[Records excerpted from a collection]
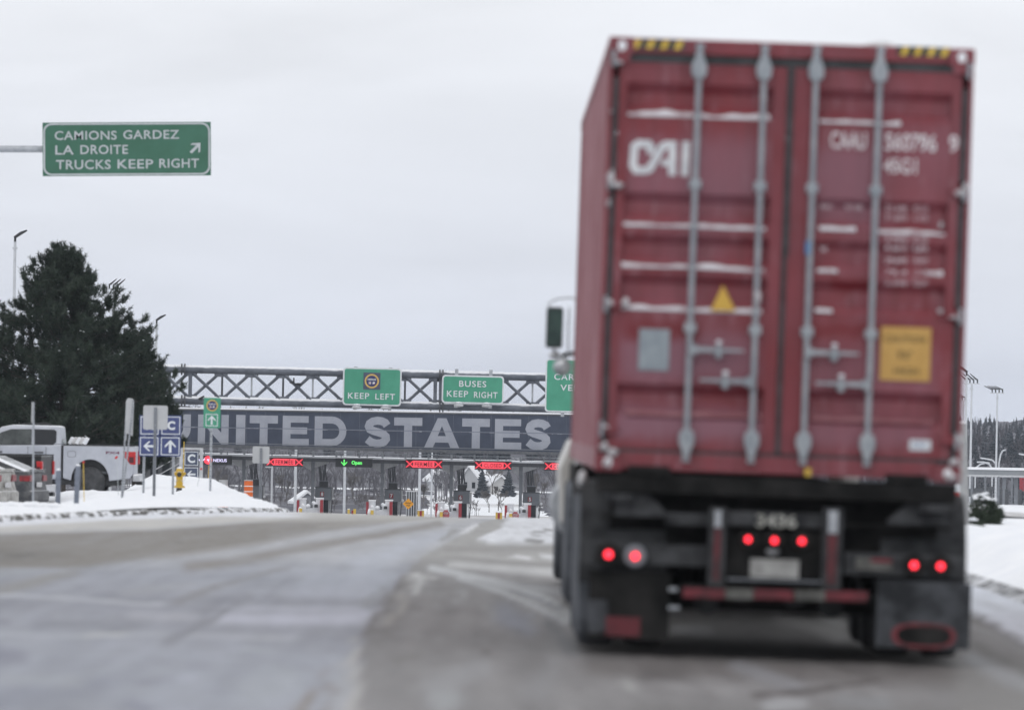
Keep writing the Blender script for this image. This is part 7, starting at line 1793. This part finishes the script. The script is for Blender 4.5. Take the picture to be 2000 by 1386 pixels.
# left mirror, seen past the container
DM = 59.5
def MT_(px, py):
    v = RTi @ (P(px, py, DM) - (torig + RT @ Vector((0, 12.6, 0)))); return v
a_, b_ = MT_(1068, 599), MT_(1098, 680)
ym = a_.y
mh = MB().box((a_.x, ym - .05, b_.z), (b_.x, ym + .12, a_.z)).build('mirror_head', M['black'], ta, bevel=.025)
MB().box((a_.x + .012, ym - .062, b_.z + .02), (b_.x - .012, ym - .054, a_.z - .02)).build('mirror_glass', mat('mirror_face', (0.05, 0.08, 0.075), (0.08, 0.13, 0.115), 6, .15, .5), mh)
p1, p2, p3, p4 = MT_(1074, 590), MT_(1090, 583), MT_(1116, 581), MT_(1116, 700)
for k_, pl_ in enumerate(([MT_(1070, 600), p1, p2, p3, MT_(1135, 590)], [MT_(1112, 600), MT_(1110, 640), MT_(1110, 700)], [MT_(1080, 682), MT_(1092, 694), MT_(1135, 690)])):
    MB().tube([Vector((v.x, ym + .03, v.z)) for v in pl_], .008 if k_ < 2 else .016, 8).build('mirror_arm', M['lightgrey'] if k_ < 2 else M['chrome'], ta)
v = MT_(1098, 716); MB().lathe([(.02, .08), (.07, .05), (.085, 0), (.08, -.03), (.03, -.045)], (v.x, ym, v.z), 'Y', 18).build('spot_mirror', M['chrome'], ta)
v2 = MT_(1082, 694); MB().blob((v2.x, ym, v2.z), (.05, .05, .035), 3, n=12).build('mirror_bracket', M['chrome'], ta)
MB().tube([Vector((v.x, ym, v.z + .05)), Vector((v.x + .02, ym, v2.z + .02)), Vector((v.x + .2, ym, v2.z + .05))], .014, 8).build('mirror_arm', M['darkgrey'], ta)

# ================================================================ AIR
hz_m = bpy.data.materials.new('winter_haze'); hz_m.use_nodes = True
nn_ = hz_m.node_tree.nodes; nn_.clear(); oo = nn_.new('ShaderNodeOutputMaterial'); vv = nn_.new('ShaderNodeVolumePrincipled')
vv.inputs['Color'].default_value = (0.80, 0.87, 1.0, 1); vv.inputs['Density'].default_value = 0.00013; vv.inputs['Anisotropy'].default_value = 0.0
hz_m.node_tree.links.new(vv.outputs[0], oo.inputs['Volume'])
MB().box((-1600, -70, -13), (1600, 3050, 24)).build('haze', hz_m, kind='stuff')
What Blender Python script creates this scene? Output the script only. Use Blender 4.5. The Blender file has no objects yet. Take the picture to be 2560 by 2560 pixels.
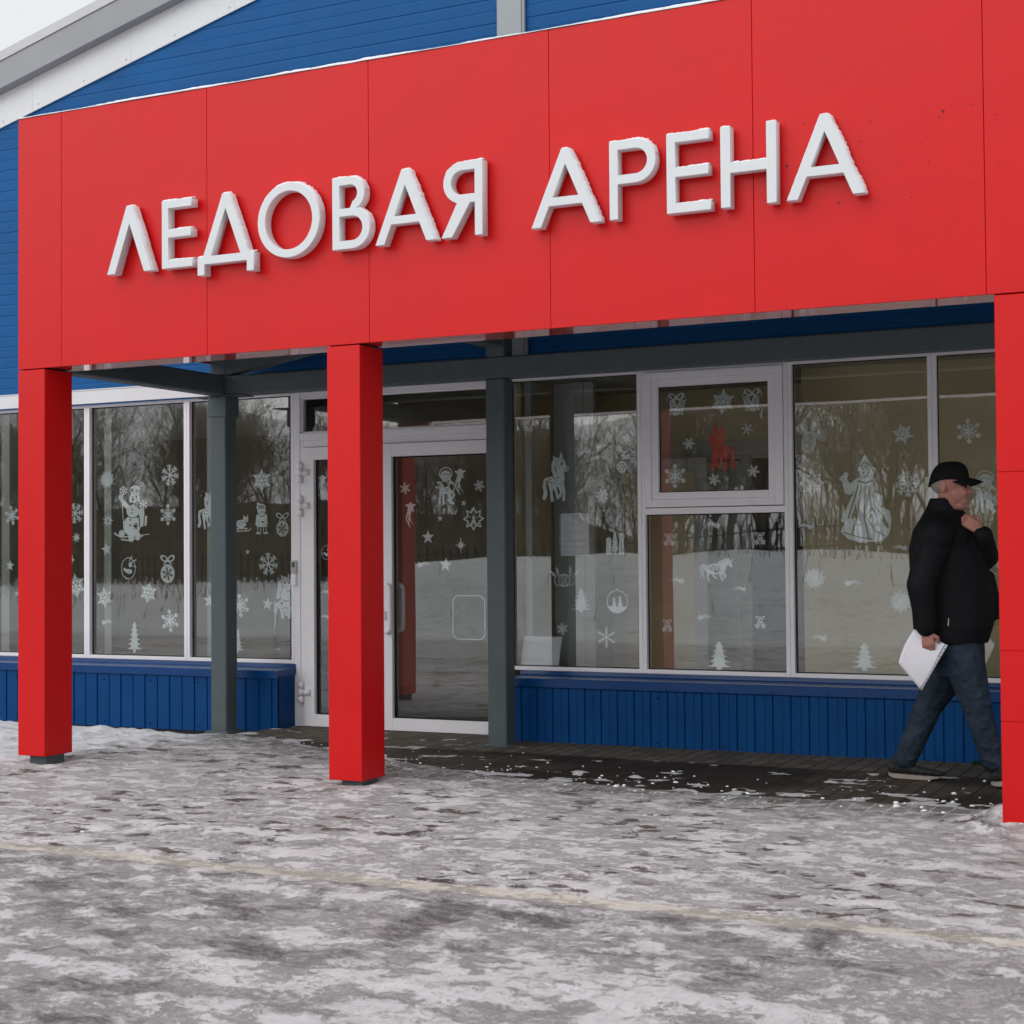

**Your task**
Reproduce only the lines from the beginning of the data through the line that contains "MB().tube([Vector((v.x, ym, v.z", both included, and please drop the pictures.

**Exercise answer**
Keep writing the Blender script for this image. This is part 7, starting at line 1793. This part finishes the script. The script is for Blender 4.5. Take the picture to be 2000 by 1386 pixels.
# left mirror, seen past the container
DM = 59.5
def MT_(px, py):
    v = RTi @ (P(px, py, DM) - (torig + RT @ Vector((0, 12.6, 0)))); return v
a_, b_ = MT_(1068, 599), MT_(1098, 680)
ym = a_.y
mh = MB().box((a_.x, ym - .05, b_.z), (b_.x, ym + .12, a_.z)).build('mirror_head', M['black'], ta, bevel=.025)
MB().box((a_.x + .012, ym - .062, b_.z + .02), (b_.x - .012, ym - .054, a_.z - .02)).build('mirror_glass', mat('mirror_face', (0.05, 0.08, 0.075), (0.08, 0.13, 0.115), 6, .15, .5), mh)
p1, p2, p3, p4 = MT_(1074, 590), MT_(1090, 583), MT_(1116, 581), MT_(1116, 700)
for k_, pl_ in enumerate(([MT_(1070, 600), p1, p2, p3, MT_(1135, 590)], [MT_(1112, 600), MT_(1110, 640), MT_(1110, 700)], [MT_(1080, 682), MT_(1092, 694), MT_(1135, 690)])):
    MB().tube([Vector((v.x, ym + .03, v.z)) for v in pl_], .008 if k_ < 2 else .016, 8).build('mirror_arm', M['lightgrey'] if k_ < 2 else M['chrome'], ta)
v = MT_(1098, 716); MB().lathe([(.02, .08), (.07, .05), (.085, 0), (.08, -.03), (.03, -.045)], (v.x, ym, v.z), 'Y', 18).build('spot_mirror', M['chrome'], ta)
v2 = MT_(1082, 694); MB().blob((v2.x, ym, v2.z), (.05, .05, .035), 3, n=12).build('mirror_bracket', M['chrome'], ta)
MB().tube([Vector((v.x, ym, v.z + .05)), Vector((v.x + .02, ym, v2.z + .02)), Vector((v.x + .2, ym, v2.z + .05))], .014, 8).build('mirror_arm', M['darkgrey'], ta)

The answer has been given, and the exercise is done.